What is the difference between facility management and facility maintenance?

Facility maintenance is the hands-on work of keeping building systems and infrastructure operational. Facility management is the broader discipline that includes facility maintenance but also covers space management, vendor management, capital project planning, regulatory compliance oversight, and energy management. Facility maintenance is one function within the broader scope of facility management.

What tools do facility managers use?

Facility managers use CMMS systems to manage work orders and PM schedules, CAFM systems for space and lease management, Building Management Systems for real-time monitoring of building automation, and IWMS platforms that combine all of these functions. EAM systems are used by organizations that want a single platform for both facility and production equipment management.

What are the main types of facility management?

Facility management is typically divided into hard services (fixed building systems such as HVAC, electrical, and fire suppression) and soft services (operational support services such as cleaning, security, and catering).

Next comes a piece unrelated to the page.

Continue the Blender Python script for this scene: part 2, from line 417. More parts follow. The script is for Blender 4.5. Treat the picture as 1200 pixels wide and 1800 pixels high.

Many organizations also use integrated facility management, which consolidates hard and soft services under a single management structure.

The Bottom Line

Facility management is the strategic and operational function that keeps the built environment safe, functional, efficient, and aligned with the organization's needs. It goes well beyond fixing broken things. It encompasses the planning, contracting, compliance, energy management, and capital investment decisions that determine whether a facility is an operational asset or a liability. In industrial settings, where the facility environment directly affects production reliability, product quality, and worker safety, the quality of facility management has measurable consequences for the bottom line. A well-run facility management function, supported by the right tools and professional standards, is as important to operational excellence as any maintenance program on the production floor.